Palm Beach Hotel, I

FEATURE-Rebels run up huge bills in Congo hotel
09:03 p.m Nov 24, 1998 Eastern

By Todd Pitman

KISANGANI, Congo, Nov 25 (Reuters) - When rebels swept through this city in the heart of the Democratic Republic of the Congo three months ago, it didn't take them long to find the nicest hotel in town.

As retreating government troops fled by boat down the mighty Congo river, the rebels -- a mixture of Rwandan, Ugandan and Congolese soldiers fighting to oust President Laurent Kabila -- checked into comfortable rooms at the riverside Palm Beach Hotel.

Three months later, hotel staff say the rebels have run up a tab of nearly $70,000.

``They come, they eat, they drink, but they don't pay,'' said 43-year-old Charlette Bongumba, who has run the hotel -- a family business -- for the last four months.

``Before we used to make money. We had tourists, businessmen, diamond dealers. But now when you talk about the bill, they (the rebels) just laugh,'' Bongumba said.

Kisangani, a city of diamond shops and fading colonial villas perched in the middle of some of the densest jungle on earth, has been the military headquarters of the rebellion since it fell from government hands on August 23.

Dozens of gun-toting rebels, some with machine-guns and small rockets or grenades strapped to their chests, relaxed at the reception hall this week or lounged around hotel grounds chatting, sleeping and listening to radios.

Just behind the hotel on the banks of the broad, dark Congo river, rebel troops joked with local residents and haggled to buy cigarettes -- sold individually at small wooden kiosks.

Other rebel soldiers stood guard at the hotel's front gate or reclined behind the restaurant reception desk with rifles while officials held talks over fried bananas and beer.

DEJA VU FOR THE STAFF

While the rebel occupation may not be good for profits, it is not the first time hotel staff have witnessed such scenes.

Two years ago, another rebellion led by then guerrilla leader Laurent Kabila swept across the country, capturing Kisangani from government soldiers in March 1997.

Kabila moved into the Palm Beach Hotel and rebels then -- as now -- ran up massive, unpaid bills.

``Kabila stayed here in this room, but he didn't pay either,'' said Omar, a grey-haired sweeper in blue flip-flops pushing a broom through a modestly furnished two-bedroom villa equipped with air-conditioning and cable television.

Kabila's troops went on to oust one of Africa's longest ruling dictators, the late Mobutu Sese Seko, and many of them then became government soldiers.

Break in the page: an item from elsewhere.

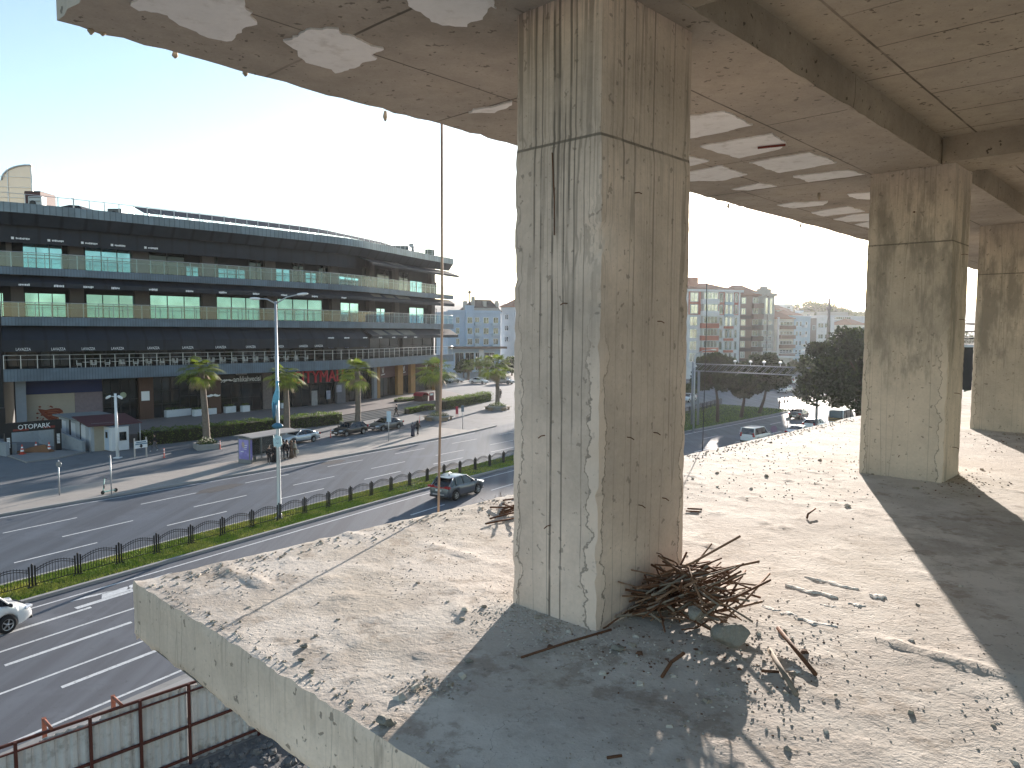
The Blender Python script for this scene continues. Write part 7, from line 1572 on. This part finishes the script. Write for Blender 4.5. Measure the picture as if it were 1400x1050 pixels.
for k in range(165):
    u, v = r.gauss(-.02, .145), r.gauss(.04, .10); rr = hypot(u/.42, v/.30); zt = .33*max(0, 1-rr*.8); zc = ZF + .02 + zt*r.uniform(.1, 1.0)
    mid_ = ctr + rt*u + fw*v; mid_.z = zc
    kind = r.random()
    if kind < .55: az = r.uniform(-.15, 1.15)          # up to the right
    elif kind < .8: az = r.uniform(-1.5, -.4)
    else: az = r.uniform(-3, 3)
    el = r.gauss(.10, .20) if kind < .55 else r.gauss(-.05, .3); L = r.uniform(.10, .34)
    d = rt*cos(az)*cos(el) + fw*sin(az)*cos(el)*.8 + V((0, 0, sin(el))); p, q = mid_ - d*L*r.uniform(.6, 1), mid_ + d*L
    for e_ in (p, q): e_.z = max(e_.z, ZF + .012)
    for e_ in (p, q):                                    # keep out of the column
        aa, bb = e_.dot(Ax), e_.dot(Bx)
        if aa < C1[0]+C1[2]+.02 and bb > C1[1]-.02: e_ -= Bx*(bb - C1[1] + .03)
    bend = p.lerp(q, .5) + V((r.gauss(0, .012), r.gauss(0, .012), r.gauss(0, .014)))
    rod([p, bend, q], r.choice((.0045, .005, .0055, .007)), M_rods[r.choice((0, 0, 0, 1, 1, 2))], 'short rusty steel rod in the tangled heap at the column foot', 'rusty rods in the heap at the column foot')
zs_ = lambda x, y, z=0: at(680 + x*.3429, 740 + y*.3429, ZF + z)
def lone(p, q, rad, lab, mt=M_rust, mids=()): m = MB(); m.tube([p] + list(mids) + [q], rad, 7); tag(m.build('rebar_rod', mt), lab, 'steel rod')
lone(zs_(95, 463, .012), zs_(455, 352, .05), .0065, 'long dark rod sticking out left from the heap across the column corner', M_rust, [zs_(290, 400, .016)])
zr = lambda x, y, z=0: at(940 + x*.4665, 560 + y*.4665, ZF + z)
lone(zr(265, 640, .06), zr(375, 776, .012), .011, 'thick loose rod lying right of the heap, the longer of two'); lone(zr(240, 704, .04), zr(320, 835, .014), .012, 'flat dusty rod lying below the longer loose rod', M_rods[2]); lone(zr(216, 765, .012), zr(268, 769, .012), .007, 'short dark rod stub beside the flat dusty rod')
lone(zr(350, 318, .01), zr(374, 290, .05), .009, 'small bent rod standing alone on the open floor', M_rust, [zr(353, 306, .035)]); lone(zr(0, 290, .02), zr(42, 292, .01), .008, 'rod stub poking out behind the right side of the column'); lone(zr(-5, 297, .01), zr(35, 299, .01), .007, 'second thin stub below the one behind the column'); lone(at(905, 925, ZF + .012), at(935, 893, ZF + .09), .009, 'dark bent rod poking forward from the foot of the heap', M_rust, [at(918, 905, ZF + .02)])
lone(at(830, 1036, ZF + .01), at(850, 1033, ZF + .01), .006, 'tiny rod lying alone in the column shadow near the bottom')
for k, (x0, y0, x1, y1, dz) in enumerate(((670, 693.5, 712, 693.5, .06), (670, 709, 712, 698, .02), (664, 716, 705, 708, .01), (688, 684, 716, 680, .14), (684, 700, 720, 690, .06), (682, 703, 716, 694, .05), (690, 690, 722, 700, .08), (686, 697, 722, 684, .05))): lone(at(x0, y0, ZF + .015), at(x1, y1, ZF + dz), .008, ['thin straight rod on edge in the small heap behind the column', 'long low rod of the small heap behind the column, pointing left', 'lowest rod of the small heap behind the column', 'highest rod of the small heap behind the column', 'thick rod in the middle of the small heap behind the column', 'second middle rod of the small heap behind the column', 'crossing rod of the small heap behind the column', 'steep rod of the small heap behind the column'][k])
M_chipc = mat('broken concrete', (.66, .635, .59), .92, var=.35, scale=6, bump=.6, bscale=30, dirt=((.25, .235, .21), .5))
def slabchip(label, p, q, wd, hh, seed, cat_='concrete chip'):
    m = MB(); d = q - p; L = d.length; d.normalize(); s = V((-d.y, d.x, 0)); rings = []; N = 9
    for k in range(N+1):
        u = k/N; w_ = wd*(sin(pi*clamp(u*.92+.05))**.55)*(1 + .5*fbm((u*4, seed, 0), 1.6, 3)); c = p + d*(L*u) + s*(wd*.5*fbm((u*3, seed, 4), 1.3, 2)); c.z = ZF - .004; h_ = hh*.55*(.5 + .7*abs(fbm((u*5, seed, 9), 1.5, 3)) + .2)
        rings.append([c - s*w_*.5, c - s*w_*.42 + V((0, 0, h_*.8)), c - s*w_*.1 + V((0, 0, h_)), c + s*w_*.35 + V((0, 0, h_*.75)), c + s*w_*.5])
    m.loft(rings, True, True, False); return tag(m.build('concrete_chip', M_chipc), label, cat_)
chips = [((345, 490), (502, 527), .05, .022, 'long pale splinter of concrete, farthest of the row right of the heap'), ((288, 514), (440, 552), .055, .026, 'thickest long pale splinter, second of the row right of the heap'), ((215, 573), (268, 590), .05, .014, 'flat white flake left in the row nearest the heap'), ((272, 595), (322, 604), .05, .016, 'small flat flake in the middle of the row nearest the heap'), ((325, 612), (437, 640), .06, .022, 'broad pale splinter at the right end of the row nearest the heap'), ((472, 656), (522, 662), .06, .014, 'small flat chip left of the crack ridge'), ((470, 568), (522, 576), .05, .018, 'dark-topped chip right of the thickest splinter'), ((388, 570), (436, 577), .04, .014, 'thin small chip below the thickest splinter'), ((533, 545), (582, 550), .08, .03, 'crumbly lump of concrete right of the farthest splinter'), ((556, 678), (622, 692), .06, .024, 'white splinter at the start of the crack ridge'), ((298, 665), (322, 672), .04, .014, 'tiny white flake between the loose rods'), ((300, 755), (326, 775), .06, .03, 'small grey lump beside the loose rods')]
for k, (p, q, w_, h_, lb_) in enumerate(chips): slabchip(lb_, zr(*p), zr(*q), w_, h_, k*3.7)
def lump(label, c, s, seed):
    bm = bmesh.new(); bmesh.ops.create_icosphere(bm, subdivisions=3, radius=1); r_ = random.Random(seed); cuts = [(V((r_.gauss(0, 1), r_.gauss(0, 1), r_.gauss(0, 1))).normalized(), r_.uniform(.45, .8)) for _ in range(11)]
    m = MB(); vs = []
    for v in bm.verts:
        p = v.co.copy()
        for n_, d_ in cuts:
            e_ = p.dot(n_) - d_
            if e_ > 0: p -= n_*e_*.93
        p *= 1 + .10*fbm(p + V((seed, 0, 0)), 2.5, 4); vs.append(c + V((p.x*s*1.25, p.y*s, p.z*s*.85 + s*.45)))
    m.add(vs, [[v.index for v in f.verts] for f in bm.faces], False); bm.free(); o = m.build('concrete_lump', mat('grey broken lump', (.22, .21, .185), .95, var=.5, scale=9, bump=.9, bscale=45, dirt=((.20, .19, .17), .6))); tag(o, label, 'concrete lump'); return o
lump('big grey concrete lump at the right side of the rod heap', zs_(935, 400, .05), .085, 3); lump('small concrete lump held in the upper part of the rod heap', zs_(790, 300, .16), .045, 5); lump('pale concrete bit at the left foot of the rod heap', zs_(480, 436, .0), .03, 8)
for k, (x, y, s, lb_) in enumerate(((528, 990, .035, 'angular chip near the shadow edge at the bottom left'), (415, 885, .018, 'larger white crumb on the bright part of the slab'), (412, 903, .014, 'small white crumb just below a larger one on the slab'), (425, 920, .015, 'lowest of four white crumbs on the bright slab'), (408, 878, .011, 'highest of four white crumbs on the bright slab'), (640, 905, .02, 'crumb near the left border of the column shadow'))): lump(lb_, at(x, y, ZF + .0), s, 20+k)
# loose grit: uncountable
r = random.Random(99); m = MB(); PAL = [mat('pale grit', (.44, .41, .36), .95, var=.3, scale=9), mat('dark grit', (.27, .235, .19), .95, var=.4, scale=9), mat('rust grit', (.12, .06, .035), .95)]
def grit(px, py, sx, sy, N, s0, s1, pal=(0, 0, 1)):
    for _ in range(N):
        x, y = r.gauss(px, sx), r.gauss(py, sy)
        if y < 575 or y > 1100: continue
        p = at(x, y, ZF); aa, bb = p.dot(Ax), p.dot(Bx)
        if aa < 1.08*h or bb > 3.05*h: continue
        if C1[0]-.0 < aa < C1[0]+C1[2] and C1[1] < bb < C1[1]+C1[3]: continue
        p.z = ZF + floor_z(p) - .001; m.cur = r.choice(pal); chip(m, p, r.uniform(s0, s1)*(2.2 if r.random() < .03 else .72), r, .5)
grit(760, 852, 45, 20, 700, .003, .011, (0, 0, 0, 1)); grit(700, 840, 35, 14, 350, .003, .010, (0, 0, 1)); grit(880, 885, 60, 26, 500, .003, .012, (0, 1, 2)); grit(1040, 900, 60, 40, 600, .003, .011, (0, 1, 1, 2)); grit(1020, 960, 60, 40, 260, .003, .011, (1, 1, 0))
grit(580, 795, 70, 22, 180, .003, .009, (0, 1)); grit(590, 940, 25, 10, 160, .004, .013, (1, 0)); grit(430, 900, 50, 50, 80, .003, .009, (0, 0, 1)); grit(330, 780, 50, 18, 160, .005, .014, (0, 1)); grit(560, 730, 80, 15, 120, .004, .011, (0, 1)); grit(1180, 820, 130, 80, 260, .002, .008, (0, 1, 1)); grit(1310, 660, 30, 8, 160, .006, .018, (1, 2, 1)); grit(1120, 650, 120, 25, 260, .006, .016, (1, 1, 0)); grit(1050, 625, 120, 14, 200, .006, .018, (1, 0)); grit(1360, 950, 80, 60, 200, .003, .010, (1, 0)); grit(1370, 600, 40, 10, 120, .008, .02, (1, 2)); grit(880, 1020, 130, 25, 160, .002, .008, (1, 0)); grit(690, 690, 20, 12, 150, .005, .014, (0, 1, 2))
for i in range(600):                                       # crumbs along the broken front edge
    a = r.uniform(1.1*h, 9*h); p = W(a, 3.05*h - abs(r.gauss(0, .14)), ZF); p.z += floor_z(p); m.cur = r.choice((0, 0, 1)); chip(m, p, r.uniform(.004, .015), r, .6)
for i in range(260):
    b = r.uniform(.3*h, 3.0*h); p = W(1.08*h + abs(r.gauss(0, .05)), b, ZF); p.z += floor_z(p); m.cur = r.choice((0, 1)); chip(m, p, r.uniform(.003, .010), r, .6)
for i in range(500):
    p = W(r.uniform(1.1*h, 9*h), r.uniform(-1.0, 3.0*h), ZF); p.z += floor_z(p) - .001
    if fbm(p, 1.1, 4) > .05: m.cur = r.choice((0, 1, 1)); chip(m, p, r.uniform(.002, .007), r, .5)
tag(m.build('floor_grit', PAL), 'loose grit, crumbs and dirt scattered over the concrete floor', 'grit', kind='stuff')
# bare twigs growing up outside the slab edge, left of the column
r = random.Random(4); m = MB(); M_twig = mat('bare twig', (.10, .075, .055), .9)
tb = atY(704, 700, 7.9); tg = thing('bare_shrub', 'bare twiggy treetop rising beyond the slab edge left of the column', 'shrub', V((tb.x, tb.y, 0)))
def twig(p, d, L, rad, lev):
    q = p + d*L; k = (p+q)/2 + V((r.gauss(0, .03), r.gauss(0, .03), r.gauss(0, .03)))*L; m.tube([p, k, q], [rad, rad*.8, rad*.6], 4, False)
    if lev > 0:
        for _ in range(3): 
            nd = (d + V((r.gauss(0, .6), r.gauss(0, .35), r.gauss(.05, .45)))).normalized(); twig(p + d*L*r.uniform(.5, 1), nd, L*r.uniform(.5, .8), rad*.6, lev-1)
m.tube([V((tb.x, tb.y, 0)), V((tb.x-.05, tb.y, 6)), tb - V((0, 0, .6))], [.09, .06, .02], 6); twig(tb - V((0, 0, .6)), V((-.25, 0, .9)).normalized(), .35, .012, 3); twig(tb - V((0, 0, .7)), V((-.6, .1, .6)).normalized(), .30, .010, 3); twig(tb - V((-.02, 0, .3)), V((-.35, 0, .8)).normalized(), .3, .009, 3)
m.build('twigs', M_twig, tg)
# ------------------------------------------------------------------ air
t = NT('haze air'); pv = t.n('ShaderNodeVolumePrincipled'); pv.inputs['Color'].default_value = (.92, .94, .97, 1); pv.inputs['Density'].default_value = .00008; pv.inputs['Anisotropy'].default_value = .65
t.l(pv.outputs[0], t.out.inputs['Volume'])
m = MB(); m.box((0, 1300, 99), (6400, 3600, 200)); hz_ = m.build('haze', t.m); hz_['kind'] = 'stuff'; hz_['label'] = 'pale sunlit haze filling the air over the street'; hz_['category'] = 'haze'
bpy.context.view_layer.update()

They finally left this hotel in April 1998 but by then they had looted almost everything they could find, including television sets, refrigerators, mattresses and forks.

That tab -- in excess of $100,000 -- was never paid despite repeated appeals to Kabila's government in the capital Kinshasa.

Hotel staff say this time around, the Congolese troops have more unpaid bills than the Ugandan or Rwandan soldiers, mainly because many of them haven't been paid in months themselves.

With supplies from Kinshasa cut off by the war, military cargo flights from the Ugandan capital Kampala have brought in basics like soap, sugar and salt to keep the place running.